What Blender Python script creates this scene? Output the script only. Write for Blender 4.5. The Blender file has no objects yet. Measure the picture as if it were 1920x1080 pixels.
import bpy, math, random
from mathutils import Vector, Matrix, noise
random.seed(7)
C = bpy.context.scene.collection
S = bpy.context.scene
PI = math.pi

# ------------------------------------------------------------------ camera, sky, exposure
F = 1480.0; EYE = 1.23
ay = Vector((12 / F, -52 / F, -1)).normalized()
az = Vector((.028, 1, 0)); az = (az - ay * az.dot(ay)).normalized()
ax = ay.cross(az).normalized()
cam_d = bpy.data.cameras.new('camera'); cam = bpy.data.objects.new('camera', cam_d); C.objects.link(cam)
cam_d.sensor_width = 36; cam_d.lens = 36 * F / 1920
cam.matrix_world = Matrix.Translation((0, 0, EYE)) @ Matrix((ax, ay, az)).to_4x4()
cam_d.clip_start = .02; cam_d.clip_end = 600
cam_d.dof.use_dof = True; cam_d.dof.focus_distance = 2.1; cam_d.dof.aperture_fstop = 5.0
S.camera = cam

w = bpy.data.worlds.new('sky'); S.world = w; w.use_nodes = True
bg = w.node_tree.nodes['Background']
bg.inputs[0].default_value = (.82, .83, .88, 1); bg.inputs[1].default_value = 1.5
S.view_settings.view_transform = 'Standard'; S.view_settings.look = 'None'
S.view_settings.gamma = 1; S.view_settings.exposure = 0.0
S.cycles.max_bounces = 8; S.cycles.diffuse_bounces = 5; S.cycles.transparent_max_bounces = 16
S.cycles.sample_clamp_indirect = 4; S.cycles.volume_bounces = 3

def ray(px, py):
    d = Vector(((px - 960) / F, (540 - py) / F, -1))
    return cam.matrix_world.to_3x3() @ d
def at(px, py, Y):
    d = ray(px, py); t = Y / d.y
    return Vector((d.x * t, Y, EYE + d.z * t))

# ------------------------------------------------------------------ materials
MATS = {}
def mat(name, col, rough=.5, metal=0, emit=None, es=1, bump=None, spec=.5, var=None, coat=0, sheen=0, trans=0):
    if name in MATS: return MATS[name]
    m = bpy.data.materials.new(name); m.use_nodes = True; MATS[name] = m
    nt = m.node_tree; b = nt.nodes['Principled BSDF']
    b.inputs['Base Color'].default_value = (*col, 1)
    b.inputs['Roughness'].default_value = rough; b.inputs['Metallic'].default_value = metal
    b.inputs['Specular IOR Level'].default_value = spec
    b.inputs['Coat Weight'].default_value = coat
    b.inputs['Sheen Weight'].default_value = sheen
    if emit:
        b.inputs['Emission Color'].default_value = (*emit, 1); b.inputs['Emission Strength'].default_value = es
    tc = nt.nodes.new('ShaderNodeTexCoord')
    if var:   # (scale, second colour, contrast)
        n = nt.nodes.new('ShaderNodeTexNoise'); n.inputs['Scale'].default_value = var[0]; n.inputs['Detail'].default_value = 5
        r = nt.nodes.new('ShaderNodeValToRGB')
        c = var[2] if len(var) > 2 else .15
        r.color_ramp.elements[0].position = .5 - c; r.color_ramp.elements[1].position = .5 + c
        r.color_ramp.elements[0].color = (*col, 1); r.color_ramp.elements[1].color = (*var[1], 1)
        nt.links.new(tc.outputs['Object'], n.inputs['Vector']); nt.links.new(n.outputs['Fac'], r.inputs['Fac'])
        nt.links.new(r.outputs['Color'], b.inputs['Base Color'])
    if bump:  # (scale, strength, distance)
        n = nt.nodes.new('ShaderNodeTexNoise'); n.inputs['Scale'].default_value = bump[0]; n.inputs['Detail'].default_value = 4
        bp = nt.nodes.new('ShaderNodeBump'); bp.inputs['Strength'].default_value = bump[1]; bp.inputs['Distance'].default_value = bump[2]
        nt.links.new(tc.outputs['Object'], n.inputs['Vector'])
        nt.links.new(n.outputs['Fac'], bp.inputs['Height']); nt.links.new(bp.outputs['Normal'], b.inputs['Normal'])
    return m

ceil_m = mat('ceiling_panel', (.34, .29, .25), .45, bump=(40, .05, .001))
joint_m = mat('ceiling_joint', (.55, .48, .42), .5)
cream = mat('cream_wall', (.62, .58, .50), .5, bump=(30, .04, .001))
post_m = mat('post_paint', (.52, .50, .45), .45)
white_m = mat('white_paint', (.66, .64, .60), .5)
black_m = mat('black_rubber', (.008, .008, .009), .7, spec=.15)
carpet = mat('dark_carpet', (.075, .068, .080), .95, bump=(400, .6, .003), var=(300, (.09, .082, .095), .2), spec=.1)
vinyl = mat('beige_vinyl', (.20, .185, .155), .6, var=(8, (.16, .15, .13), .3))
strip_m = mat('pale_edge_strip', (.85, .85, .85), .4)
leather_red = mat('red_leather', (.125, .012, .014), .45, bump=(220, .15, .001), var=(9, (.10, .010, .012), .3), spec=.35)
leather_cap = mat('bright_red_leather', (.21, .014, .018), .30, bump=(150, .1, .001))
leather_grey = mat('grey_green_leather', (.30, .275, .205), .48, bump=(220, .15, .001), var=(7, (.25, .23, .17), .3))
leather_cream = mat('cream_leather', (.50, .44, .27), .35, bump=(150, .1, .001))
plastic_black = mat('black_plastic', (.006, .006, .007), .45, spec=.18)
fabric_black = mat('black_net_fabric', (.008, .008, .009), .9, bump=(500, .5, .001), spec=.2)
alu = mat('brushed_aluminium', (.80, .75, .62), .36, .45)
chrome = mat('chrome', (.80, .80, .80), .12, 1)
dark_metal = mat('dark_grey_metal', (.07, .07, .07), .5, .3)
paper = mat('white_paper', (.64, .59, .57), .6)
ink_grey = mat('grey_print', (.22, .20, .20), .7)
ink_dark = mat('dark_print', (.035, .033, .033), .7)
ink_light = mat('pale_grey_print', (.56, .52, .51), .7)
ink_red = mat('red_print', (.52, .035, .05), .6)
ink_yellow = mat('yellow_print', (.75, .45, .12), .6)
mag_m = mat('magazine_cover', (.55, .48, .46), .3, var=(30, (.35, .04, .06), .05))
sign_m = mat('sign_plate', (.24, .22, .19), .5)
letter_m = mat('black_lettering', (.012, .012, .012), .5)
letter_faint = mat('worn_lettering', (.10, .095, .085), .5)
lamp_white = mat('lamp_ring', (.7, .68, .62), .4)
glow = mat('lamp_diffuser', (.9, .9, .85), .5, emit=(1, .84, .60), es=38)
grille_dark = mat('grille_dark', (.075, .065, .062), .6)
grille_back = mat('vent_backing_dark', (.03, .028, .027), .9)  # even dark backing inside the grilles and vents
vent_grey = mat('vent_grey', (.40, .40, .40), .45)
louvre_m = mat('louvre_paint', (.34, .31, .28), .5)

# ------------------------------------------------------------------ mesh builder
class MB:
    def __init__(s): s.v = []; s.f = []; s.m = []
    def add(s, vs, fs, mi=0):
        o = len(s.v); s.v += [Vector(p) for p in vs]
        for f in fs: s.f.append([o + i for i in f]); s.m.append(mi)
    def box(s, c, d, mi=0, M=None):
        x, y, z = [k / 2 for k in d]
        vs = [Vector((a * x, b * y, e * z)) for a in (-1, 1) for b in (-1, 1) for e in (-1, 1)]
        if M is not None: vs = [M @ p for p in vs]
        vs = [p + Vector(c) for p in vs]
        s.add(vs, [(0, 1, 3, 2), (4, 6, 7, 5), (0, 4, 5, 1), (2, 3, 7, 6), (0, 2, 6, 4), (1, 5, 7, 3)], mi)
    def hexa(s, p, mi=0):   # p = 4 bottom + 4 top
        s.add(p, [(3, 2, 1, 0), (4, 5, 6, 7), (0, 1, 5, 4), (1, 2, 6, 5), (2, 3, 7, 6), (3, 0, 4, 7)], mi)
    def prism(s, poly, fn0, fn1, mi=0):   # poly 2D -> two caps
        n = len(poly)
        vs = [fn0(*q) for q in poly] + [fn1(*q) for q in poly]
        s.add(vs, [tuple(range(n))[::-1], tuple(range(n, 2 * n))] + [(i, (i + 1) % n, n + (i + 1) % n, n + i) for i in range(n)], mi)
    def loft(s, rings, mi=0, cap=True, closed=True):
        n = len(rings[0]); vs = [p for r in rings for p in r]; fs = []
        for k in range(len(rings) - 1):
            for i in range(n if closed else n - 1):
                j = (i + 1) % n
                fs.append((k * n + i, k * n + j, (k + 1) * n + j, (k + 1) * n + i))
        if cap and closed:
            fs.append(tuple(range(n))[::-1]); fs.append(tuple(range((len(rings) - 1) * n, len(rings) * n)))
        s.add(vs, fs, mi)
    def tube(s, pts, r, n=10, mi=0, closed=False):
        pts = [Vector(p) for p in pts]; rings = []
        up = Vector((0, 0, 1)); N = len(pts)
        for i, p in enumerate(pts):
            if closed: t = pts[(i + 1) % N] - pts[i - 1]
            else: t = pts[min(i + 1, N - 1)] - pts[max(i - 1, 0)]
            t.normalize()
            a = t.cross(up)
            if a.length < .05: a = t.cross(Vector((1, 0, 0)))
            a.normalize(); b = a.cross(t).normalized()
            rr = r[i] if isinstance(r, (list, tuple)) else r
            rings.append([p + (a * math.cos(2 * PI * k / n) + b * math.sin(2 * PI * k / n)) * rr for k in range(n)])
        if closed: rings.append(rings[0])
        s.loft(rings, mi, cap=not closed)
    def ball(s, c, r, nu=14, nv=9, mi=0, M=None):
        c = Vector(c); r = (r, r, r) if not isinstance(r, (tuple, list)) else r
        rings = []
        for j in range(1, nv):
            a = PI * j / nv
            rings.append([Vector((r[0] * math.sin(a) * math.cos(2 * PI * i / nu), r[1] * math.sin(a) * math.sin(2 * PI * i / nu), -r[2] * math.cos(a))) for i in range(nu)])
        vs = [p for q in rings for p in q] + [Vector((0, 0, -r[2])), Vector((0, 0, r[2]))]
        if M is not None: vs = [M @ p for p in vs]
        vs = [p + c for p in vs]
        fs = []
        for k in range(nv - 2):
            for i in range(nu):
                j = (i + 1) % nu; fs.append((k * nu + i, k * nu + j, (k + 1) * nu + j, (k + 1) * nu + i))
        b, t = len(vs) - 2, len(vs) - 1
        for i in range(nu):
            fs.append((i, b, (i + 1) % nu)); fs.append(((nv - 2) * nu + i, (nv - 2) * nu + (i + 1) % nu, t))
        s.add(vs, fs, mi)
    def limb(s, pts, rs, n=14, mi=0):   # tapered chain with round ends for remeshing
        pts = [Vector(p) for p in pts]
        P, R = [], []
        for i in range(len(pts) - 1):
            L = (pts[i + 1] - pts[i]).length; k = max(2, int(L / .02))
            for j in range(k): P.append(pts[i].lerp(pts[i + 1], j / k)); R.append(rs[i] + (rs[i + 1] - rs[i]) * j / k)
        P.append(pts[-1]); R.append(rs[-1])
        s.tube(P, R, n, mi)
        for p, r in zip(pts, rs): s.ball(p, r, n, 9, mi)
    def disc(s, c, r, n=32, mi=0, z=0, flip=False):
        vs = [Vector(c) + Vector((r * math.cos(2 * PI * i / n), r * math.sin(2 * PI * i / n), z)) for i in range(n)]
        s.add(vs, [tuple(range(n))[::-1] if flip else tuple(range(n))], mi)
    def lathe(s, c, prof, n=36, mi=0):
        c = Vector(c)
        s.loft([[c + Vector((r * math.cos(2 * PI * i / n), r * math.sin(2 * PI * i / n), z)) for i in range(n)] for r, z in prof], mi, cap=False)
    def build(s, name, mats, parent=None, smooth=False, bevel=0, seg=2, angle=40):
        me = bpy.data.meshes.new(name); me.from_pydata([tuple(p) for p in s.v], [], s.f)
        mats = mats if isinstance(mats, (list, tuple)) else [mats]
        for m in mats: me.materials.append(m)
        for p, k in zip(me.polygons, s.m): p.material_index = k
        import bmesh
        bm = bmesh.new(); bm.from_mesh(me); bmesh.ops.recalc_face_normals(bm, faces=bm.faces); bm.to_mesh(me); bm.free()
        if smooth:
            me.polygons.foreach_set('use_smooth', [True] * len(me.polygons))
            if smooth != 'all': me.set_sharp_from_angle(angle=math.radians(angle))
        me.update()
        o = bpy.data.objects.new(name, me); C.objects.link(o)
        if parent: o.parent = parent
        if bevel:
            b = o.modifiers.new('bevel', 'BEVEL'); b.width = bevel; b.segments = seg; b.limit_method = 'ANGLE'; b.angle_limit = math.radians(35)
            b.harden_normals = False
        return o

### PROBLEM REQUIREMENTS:
Only the lines from the opening of the material through the line with "return Vector((d.x *" should be echoed, exactly as written.

### COMPLETED TASK:
What Blender Python script creates this scene? Output the script only. Write for Blender 4.5. The Blender file has no objects yet. Measure the picture as if it were 1920x1080 pixels.
import bpy, math, random
from mathutils import Vector, Matrix, noise
random.seed(7)
C = bpy.context.scene.collection
S = bpy.context.scene
PI = math.pi

# ------------------------------------------------------------------ camera, sky, exposure
F = 1480.0; EYE = 1.23
ay = Vector((12 / F, -52 / F, -1)).normalized()
az = Vector((.028, 1, 0)); az = (az - ay * az.dot(ay)).normalized()
ax = ay.cross(az).normalized()
cam_d = bpy.data.cameras.new('camera'); cam = bpy.data.objects.new('camera', cam_d); C.objects.link(cam)
cam_d.sensor_width = 36; cam_d.lens = 36 * F / 1920
cam.matrix_world = Matrix.Translation((0, 0, EYE)) @ Matrix((ax, ay, az)).to_4x4()
cam_d.clip_start = .02; cam_d.clip_end = 600
cam_d.dof.use_dof = True; cam_d.dof.focus_distance = 2.1; cam_d.dof.aperture_fstop = 5.0
S.camera = cam

w = bpy.data.worlds.new('sky'); S.world = w; w.use_nodes = True
bg = w.node_tree.nodes['Background']
bg.inputs[0].default_value = (.82, .83, .88, 1); bg.inputs[1].default_value = 1.5
S.view_settings.view_transform = 'Standard'; S.view_settings.look = 'None'
S.view_settings.gamma = 1; S.view_settings.exposure = 0.0
S.cycles.max_bounces = 8; S.cycles.diffuse_bounces = 5; S.cycles.transparent_max_bounces = 16
S.cycles.sample_clamp_indirect = 4; S.cycles.volume_bounces = 3

def ray(px, py):
    d = Vector(((px - 960) / F, (540 - py) / F, -1))
    return cam.matrix_world.to_3x3() @ d
def at(px, py, Y):
    d = ray(px, py); t = Y / d.y
    return Vector((d.x * t, Y, EYE + d.z * t))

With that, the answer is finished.